How to translate geometric intuitions about vector fields into algebraic equations

Question

By considering stereographic projections, I was asked to find a smooth vector field on $S^2$ which vanishes at 1 point, and one that vanishes at 2 points. The intuition, I think, for the vanishing at 1 point is to have all vectors emanating from either the north pole or south pole; for the vanishing at 2 points I think it should be swirling around one of the axes. But I don't know which fields in $\mathbb{R}^2$ will get mapped to these under the push forward of the coordinate maps. Whats the approach to figuring this out?

Answer 1

First, to address the question in your title: I think the only honest answer is that there is no "standard algorithm" for translating intuitions into equations. It takes lots of practice and lots of trial and error. Try to stretch your geometric intuition as far as you can, and then try to write down formulas to prove your intuition correct. The things that hang you up will lead to new insights, which you can feed back into your intuition for the next pass.

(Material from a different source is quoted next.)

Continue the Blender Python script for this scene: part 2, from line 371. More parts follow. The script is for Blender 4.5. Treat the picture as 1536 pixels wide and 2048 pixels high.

Lee Mosher is probably right that stereographic projection is a red herring for the problem of finding a vector field that vanishes at exactly two points -- there are simpler ways to write down such a vector field, such as the one tangent to latitude circles. But to find a vector field that vanishes at exactly one point, stereographic projection can be extremely helpful. [Hint: think about a coordinate vector field on $\mathbb R^2$.]